On a posé la question aux actrices du secteur qui ont accepté de nous rencontrer pour élaborer ce numéro! Morceaux choisis.
Aurore Van Dam :
« En Wallonie, il y a beaucoup de méconnaissances et d’incompréhensions entre les différents acteurs du secteur culturel. Entre les étudiants, les artistes travailleurs, ceux qui ont des relations continues avec des structures et les structures elles-mêmes, ce sont des réalités très différentes. Je pense qu’il est important de créer des lieux d’échanges entre ces différents niveaux et c’est un travail que j’ai déjà commencé. Je pense qu’il est important de se mobiliser ensemble. Il faut travailler à une reconnaissance professionnalisante du travailleur culturel, notamment via la reconnaissance du diplôme, en Belgique et au niveau international. Il faudrait aussi offrir une bourse d’aide au départ pour se lancer dans la création. Cette aide pourrait être perdue si l’on ne crée pas. Quand on est étudiant et qu’on sort de l’école, il faut des années pour pouvoir faire fonctionner son business. »
Frédérique * :
« La vigilance est de mise. Il faut rester à l’affût : même si on ne peut pas se projeter, on peut réagir. Il faut garder ce circuit d’électrons libres qui s’est mis en place pour pouvoir réagir au moment opportun. Pour moi la culture n’existe pas, c’est ce que cette crise nous a prouvé. Un mot qui doit rester dans nos têtes c’est ‘’populaire’’. Nos actions Still Standing du 20 février et du 13 mars ont été très populaires. Comment faire la juste balance entre la culture néolibérale mainstream (comme Netflix) qui est confortable et « facile » et les autres formes de culture qui nécessitent de « prendre un risque » en se croisant dans des petites salles, en revenant à quelque chose d’humain, de tactile, de charnel ? Il y a une peur de l’entre-soi, dès que ça devient un peu élitiste. Mais qu’est-ce qu’attendent les gens ? »
Brune* :
« J’ai l’impression qu’on a un avenir à court terme autour des questions du statut d’artiste. J’espère qu’un jour on aura de vrais changements au niveau du secteur culturel. On associe souvent la culture à quelque chose de léger. Au-delà de ça, on est des travailleuses et travailleurs reconnu·e·s ou pas. Il ne suffit pas de nous dire « merci de nous faire rêver » ou « on comprend que vous avez besoin de vous exprimer » comme Sophie Wilmès. À force de nous voir comme des cigales, on oublie qu’on doit bouffer nous aussi. Non seulement on a du mal à manger, mais aussi à être reconnus et considérés.

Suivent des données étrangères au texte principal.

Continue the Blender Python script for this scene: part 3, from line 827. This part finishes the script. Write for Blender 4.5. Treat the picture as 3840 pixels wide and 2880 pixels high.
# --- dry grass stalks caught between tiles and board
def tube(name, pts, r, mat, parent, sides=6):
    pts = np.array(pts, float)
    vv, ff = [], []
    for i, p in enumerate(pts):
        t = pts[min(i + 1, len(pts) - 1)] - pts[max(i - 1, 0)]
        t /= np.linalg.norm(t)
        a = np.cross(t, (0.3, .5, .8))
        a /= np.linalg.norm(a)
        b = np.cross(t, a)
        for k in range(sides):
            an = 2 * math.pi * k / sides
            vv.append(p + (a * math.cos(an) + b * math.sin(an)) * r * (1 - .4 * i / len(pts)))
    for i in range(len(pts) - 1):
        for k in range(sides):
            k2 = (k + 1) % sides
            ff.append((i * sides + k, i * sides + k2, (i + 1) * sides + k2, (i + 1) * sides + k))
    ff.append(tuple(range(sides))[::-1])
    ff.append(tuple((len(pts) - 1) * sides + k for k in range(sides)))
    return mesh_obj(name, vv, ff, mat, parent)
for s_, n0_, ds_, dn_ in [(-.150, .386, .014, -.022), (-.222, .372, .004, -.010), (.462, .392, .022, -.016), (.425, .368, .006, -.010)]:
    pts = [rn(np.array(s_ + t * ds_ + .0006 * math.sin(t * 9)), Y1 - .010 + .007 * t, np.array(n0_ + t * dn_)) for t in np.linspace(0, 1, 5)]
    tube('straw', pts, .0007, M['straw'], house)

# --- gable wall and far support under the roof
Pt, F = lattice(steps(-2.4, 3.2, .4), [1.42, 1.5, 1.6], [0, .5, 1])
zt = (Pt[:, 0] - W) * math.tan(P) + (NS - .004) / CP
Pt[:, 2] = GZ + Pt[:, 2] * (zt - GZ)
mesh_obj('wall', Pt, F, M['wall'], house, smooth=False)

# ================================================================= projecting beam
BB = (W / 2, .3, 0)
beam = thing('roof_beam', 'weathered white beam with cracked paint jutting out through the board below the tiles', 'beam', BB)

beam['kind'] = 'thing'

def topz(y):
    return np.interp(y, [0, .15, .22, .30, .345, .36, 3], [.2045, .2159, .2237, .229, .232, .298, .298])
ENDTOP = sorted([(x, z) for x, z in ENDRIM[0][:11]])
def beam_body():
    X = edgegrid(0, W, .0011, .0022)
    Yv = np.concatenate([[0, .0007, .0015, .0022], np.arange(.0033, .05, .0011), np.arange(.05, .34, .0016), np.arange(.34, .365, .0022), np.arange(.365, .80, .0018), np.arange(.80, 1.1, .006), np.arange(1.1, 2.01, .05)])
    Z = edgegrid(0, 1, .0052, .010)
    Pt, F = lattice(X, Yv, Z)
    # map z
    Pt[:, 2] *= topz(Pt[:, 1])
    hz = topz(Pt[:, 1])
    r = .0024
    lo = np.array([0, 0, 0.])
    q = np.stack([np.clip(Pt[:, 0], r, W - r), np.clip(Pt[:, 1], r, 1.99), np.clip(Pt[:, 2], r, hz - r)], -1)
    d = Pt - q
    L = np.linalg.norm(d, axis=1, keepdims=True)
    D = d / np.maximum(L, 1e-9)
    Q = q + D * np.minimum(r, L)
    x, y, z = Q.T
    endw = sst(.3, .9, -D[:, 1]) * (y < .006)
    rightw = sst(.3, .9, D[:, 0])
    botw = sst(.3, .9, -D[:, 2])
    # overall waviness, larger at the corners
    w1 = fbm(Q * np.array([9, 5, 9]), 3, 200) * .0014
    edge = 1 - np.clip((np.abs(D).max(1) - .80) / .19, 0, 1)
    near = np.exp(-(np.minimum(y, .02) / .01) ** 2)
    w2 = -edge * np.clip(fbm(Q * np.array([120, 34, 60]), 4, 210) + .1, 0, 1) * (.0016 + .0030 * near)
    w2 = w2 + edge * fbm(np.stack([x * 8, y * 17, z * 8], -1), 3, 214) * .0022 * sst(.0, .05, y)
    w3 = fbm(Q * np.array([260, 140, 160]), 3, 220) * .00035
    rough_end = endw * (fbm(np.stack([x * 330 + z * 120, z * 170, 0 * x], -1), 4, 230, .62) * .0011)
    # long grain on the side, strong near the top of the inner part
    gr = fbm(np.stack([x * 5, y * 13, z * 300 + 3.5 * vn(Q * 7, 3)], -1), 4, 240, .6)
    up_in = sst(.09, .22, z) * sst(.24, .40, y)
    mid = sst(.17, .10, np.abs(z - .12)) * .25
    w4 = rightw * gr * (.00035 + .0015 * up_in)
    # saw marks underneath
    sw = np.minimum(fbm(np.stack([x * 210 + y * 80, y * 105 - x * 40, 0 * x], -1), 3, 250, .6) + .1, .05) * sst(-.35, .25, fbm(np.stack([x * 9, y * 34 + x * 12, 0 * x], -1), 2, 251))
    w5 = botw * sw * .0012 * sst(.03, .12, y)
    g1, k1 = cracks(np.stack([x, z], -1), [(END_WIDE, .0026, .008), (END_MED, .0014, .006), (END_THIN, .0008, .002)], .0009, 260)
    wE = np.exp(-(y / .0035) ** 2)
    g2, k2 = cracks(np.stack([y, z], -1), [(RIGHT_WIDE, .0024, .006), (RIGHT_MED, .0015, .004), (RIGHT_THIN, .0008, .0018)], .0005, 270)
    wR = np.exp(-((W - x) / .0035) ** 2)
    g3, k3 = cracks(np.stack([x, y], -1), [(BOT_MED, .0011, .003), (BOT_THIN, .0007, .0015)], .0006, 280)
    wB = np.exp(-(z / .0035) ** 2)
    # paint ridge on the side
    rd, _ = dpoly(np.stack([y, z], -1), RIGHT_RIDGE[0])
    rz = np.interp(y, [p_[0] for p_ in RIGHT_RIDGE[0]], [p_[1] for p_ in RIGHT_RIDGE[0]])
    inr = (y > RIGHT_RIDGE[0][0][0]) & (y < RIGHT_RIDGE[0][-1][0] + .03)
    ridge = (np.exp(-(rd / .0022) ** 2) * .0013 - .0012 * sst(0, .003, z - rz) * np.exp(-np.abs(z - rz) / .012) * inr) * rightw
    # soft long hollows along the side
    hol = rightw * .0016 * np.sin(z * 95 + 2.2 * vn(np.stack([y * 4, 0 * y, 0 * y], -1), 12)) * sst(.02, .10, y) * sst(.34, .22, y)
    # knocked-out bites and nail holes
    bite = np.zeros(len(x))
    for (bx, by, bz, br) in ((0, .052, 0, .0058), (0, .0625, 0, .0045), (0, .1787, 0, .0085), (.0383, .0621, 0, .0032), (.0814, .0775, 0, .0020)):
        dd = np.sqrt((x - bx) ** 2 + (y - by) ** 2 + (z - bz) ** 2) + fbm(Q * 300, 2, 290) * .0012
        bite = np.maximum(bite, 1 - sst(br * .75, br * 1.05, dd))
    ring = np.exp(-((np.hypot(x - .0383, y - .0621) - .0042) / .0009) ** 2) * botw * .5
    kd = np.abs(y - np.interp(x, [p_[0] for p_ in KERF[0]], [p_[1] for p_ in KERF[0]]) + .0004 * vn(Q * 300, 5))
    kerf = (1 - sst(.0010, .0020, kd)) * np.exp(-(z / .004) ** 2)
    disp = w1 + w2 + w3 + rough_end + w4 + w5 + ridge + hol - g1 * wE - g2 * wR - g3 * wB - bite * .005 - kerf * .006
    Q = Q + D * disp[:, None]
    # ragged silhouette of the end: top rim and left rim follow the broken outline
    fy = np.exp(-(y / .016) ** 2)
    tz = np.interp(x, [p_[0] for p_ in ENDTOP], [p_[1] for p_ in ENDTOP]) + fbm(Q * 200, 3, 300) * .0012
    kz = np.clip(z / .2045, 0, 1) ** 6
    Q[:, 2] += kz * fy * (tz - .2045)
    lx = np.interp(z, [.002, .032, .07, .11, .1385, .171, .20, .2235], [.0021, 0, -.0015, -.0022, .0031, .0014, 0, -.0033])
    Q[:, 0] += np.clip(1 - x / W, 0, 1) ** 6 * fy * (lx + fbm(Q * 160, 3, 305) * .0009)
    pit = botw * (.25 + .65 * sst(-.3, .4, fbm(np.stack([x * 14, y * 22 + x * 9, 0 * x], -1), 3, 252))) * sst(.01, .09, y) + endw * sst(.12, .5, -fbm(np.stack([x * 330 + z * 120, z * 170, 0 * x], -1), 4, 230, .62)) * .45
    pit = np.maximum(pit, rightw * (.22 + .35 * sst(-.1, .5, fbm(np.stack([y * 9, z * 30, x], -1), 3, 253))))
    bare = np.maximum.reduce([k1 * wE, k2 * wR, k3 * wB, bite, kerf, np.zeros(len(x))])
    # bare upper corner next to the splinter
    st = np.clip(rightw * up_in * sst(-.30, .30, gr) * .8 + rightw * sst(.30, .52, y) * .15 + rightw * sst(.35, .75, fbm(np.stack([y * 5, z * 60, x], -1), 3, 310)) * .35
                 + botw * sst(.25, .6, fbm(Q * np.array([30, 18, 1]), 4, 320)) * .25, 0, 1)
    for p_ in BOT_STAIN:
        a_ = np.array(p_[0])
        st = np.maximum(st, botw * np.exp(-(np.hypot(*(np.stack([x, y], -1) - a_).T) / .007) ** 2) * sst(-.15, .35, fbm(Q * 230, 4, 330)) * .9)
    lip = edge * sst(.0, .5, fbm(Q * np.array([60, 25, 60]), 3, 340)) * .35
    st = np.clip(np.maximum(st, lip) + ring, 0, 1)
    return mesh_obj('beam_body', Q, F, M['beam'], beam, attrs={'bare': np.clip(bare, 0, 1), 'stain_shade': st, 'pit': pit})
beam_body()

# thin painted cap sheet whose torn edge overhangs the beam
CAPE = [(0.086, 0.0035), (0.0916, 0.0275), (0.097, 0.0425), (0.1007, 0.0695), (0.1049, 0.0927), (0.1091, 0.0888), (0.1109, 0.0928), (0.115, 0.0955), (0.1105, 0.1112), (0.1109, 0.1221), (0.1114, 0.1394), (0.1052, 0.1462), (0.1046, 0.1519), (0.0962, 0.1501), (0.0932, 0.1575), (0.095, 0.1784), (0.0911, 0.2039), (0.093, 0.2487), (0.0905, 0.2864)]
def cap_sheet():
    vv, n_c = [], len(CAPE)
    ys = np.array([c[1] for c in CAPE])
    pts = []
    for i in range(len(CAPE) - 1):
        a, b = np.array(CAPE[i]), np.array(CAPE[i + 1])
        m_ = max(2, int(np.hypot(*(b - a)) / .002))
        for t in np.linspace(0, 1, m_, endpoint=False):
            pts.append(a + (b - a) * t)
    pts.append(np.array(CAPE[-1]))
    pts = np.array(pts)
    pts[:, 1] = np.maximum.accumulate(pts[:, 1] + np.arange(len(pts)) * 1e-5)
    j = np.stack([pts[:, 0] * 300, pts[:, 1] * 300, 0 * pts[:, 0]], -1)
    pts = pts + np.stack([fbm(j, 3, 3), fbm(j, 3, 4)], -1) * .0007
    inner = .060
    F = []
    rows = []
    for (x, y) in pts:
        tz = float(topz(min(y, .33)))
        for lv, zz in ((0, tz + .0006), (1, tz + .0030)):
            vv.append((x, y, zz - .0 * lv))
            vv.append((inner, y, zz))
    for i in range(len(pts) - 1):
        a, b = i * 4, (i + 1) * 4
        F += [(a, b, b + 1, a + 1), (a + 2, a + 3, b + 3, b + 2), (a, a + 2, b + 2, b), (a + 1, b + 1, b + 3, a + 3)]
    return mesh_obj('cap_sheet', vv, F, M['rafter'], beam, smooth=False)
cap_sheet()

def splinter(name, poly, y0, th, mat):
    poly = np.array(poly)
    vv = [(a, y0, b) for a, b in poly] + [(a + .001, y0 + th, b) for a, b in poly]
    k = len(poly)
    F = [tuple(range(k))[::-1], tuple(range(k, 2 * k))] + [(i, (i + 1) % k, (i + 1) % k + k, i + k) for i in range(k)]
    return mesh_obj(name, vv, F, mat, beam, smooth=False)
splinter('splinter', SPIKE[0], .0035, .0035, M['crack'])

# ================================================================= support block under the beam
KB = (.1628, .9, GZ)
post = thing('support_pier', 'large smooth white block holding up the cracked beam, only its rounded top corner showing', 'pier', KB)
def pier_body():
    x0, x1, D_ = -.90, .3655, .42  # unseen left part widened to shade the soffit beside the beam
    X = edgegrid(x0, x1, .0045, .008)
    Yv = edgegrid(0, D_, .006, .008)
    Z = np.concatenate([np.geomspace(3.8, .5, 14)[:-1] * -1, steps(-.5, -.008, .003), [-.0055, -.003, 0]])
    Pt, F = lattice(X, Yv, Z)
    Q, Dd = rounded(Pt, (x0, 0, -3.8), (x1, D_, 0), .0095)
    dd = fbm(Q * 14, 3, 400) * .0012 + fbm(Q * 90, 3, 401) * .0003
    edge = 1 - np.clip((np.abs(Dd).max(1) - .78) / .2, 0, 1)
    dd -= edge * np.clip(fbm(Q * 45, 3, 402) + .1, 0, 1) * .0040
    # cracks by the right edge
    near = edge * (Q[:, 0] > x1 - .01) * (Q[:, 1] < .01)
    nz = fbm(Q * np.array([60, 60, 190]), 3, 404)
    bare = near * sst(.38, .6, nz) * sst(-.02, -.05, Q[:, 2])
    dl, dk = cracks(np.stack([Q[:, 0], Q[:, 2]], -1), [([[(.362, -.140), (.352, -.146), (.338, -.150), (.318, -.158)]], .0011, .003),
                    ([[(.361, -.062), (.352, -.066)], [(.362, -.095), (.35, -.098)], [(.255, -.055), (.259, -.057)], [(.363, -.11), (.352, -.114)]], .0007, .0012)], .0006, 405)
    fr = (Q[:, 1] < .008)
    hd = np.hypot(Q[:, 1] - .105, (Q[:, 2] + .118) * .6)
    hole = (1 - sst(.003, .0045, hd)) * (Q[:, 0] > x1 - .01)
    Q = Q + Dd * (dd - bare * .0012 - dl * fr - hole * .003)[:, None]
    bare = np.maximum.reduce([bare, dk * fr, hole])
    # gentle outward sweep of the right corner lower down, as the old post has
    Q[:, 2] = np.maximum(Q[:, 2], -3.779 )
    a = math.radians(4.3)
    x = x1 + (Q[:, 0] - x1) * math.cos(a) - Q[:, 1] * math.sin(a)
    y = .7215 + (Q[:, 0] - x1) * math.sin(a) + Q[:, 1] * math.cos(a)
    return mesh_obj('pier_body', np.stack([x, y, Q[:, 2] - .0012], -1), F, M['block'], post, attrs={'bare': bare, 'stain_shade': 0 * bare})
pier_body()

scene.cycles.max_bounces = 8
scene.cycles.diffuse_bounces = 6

On va avoir besoin du soutien des syndicats qui se sont réveillés pendant la crise. Au niveau administratif, on risque d’être noyé sous la paperasse avec des bureaux qui ne peuvent plus nous recevoir à cause du télétravail. Pour l’ensemble des travailleuses et travailleurs il y a un risque d’être éloigné·e·s des structures qui sont censées défendre leurs droits. »
Charlène Sauldé :
« J’envisage une culture mieux financée mais aussi plus solidaire. On est très cloisonnés dans nos domaines respectifs et on n’aura jamais accès à certains réseaux. En tant qu’artiste, j’aimerais avoir accès à des auditions, à des formations en gestion, diffusion… Bref, une meilleure entraide dans le secteur. J’ai l’impression que ça arrive justement grâce à plein de plateformes qui sont apparues durant le confinement mais j’aimerais qu’on continue de développer cela. Il y a aussi des enjeux de décentralisation. Le théâtre est partout, dans chaque coin de rue, dans une école, une association, un centre de formation… Il doit y être ! Alors pourquoi on cloisonne ? »
Vicky * :
« On souhaite une forme de décloisonnement dans les corps, les secteurs et au niveau administratif. Il y a cette peur que tout ce qui s’est passé depuis un an, des choses éphémères et circonstancielles, devienne la norme. On est tous dans une forme de dépression et d’effondrement général. J’espère qu’il y a quand même une lueur au bout du tunnel. Aujourd’hui il est très difficile d’avoir un contact avec un conseiller pour nos démarches. Une distance encore plus grande s’est creusée. »
*À la demande des personnes concernées, le nom de famille n’a pas été mentionné.